As the IBB sold off Monday, Redler said the S&P 500 experienced an outside day and failed to hold on to new highs. That was a signal that the S&P was not going to immediately stage the upside breakout traders had been looking for. The S&P on Thursday fell 1 percent to 2,085, and is down 1.5 percent for the week.

"There's concern that it (IBB) broke the 50 day, and it's really seeking out the 100 day. It really does depend how it reacts. If it doesn't react as support, that tends to drag the broader market with it. Then people will start to watch the social media ETF, and they'll watch the Russell 2000, and say we're getting a breakdown," Hogan said. The Russell was down 2.2 percent Thursday at 1,220.

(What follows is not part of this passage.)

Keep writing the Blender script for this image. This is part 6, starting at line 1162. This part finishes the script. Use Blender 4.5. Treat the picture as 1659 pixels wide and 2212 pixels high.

Paul Hickey, co-founder of Bespoke, said while he doesn't see biotech as a leading indicator for the broader market, it does send a message about small caps and the Nasdaq. On Thursday, the Nasdaq helped lead the declines, losing 1.6 percent and tumbling below its 50-day moving average. Momentum names like Facebook, LinkedIn, Priceline and were all lower, and the Global X Social Media Index ETF SOCL was off 2.3 percent.

"It is more like a bellwether for the momentum, growth names. They all trade similarly," Hickey said. "This is typically a weak time of year for the group. We saw a similar trend play out last spring."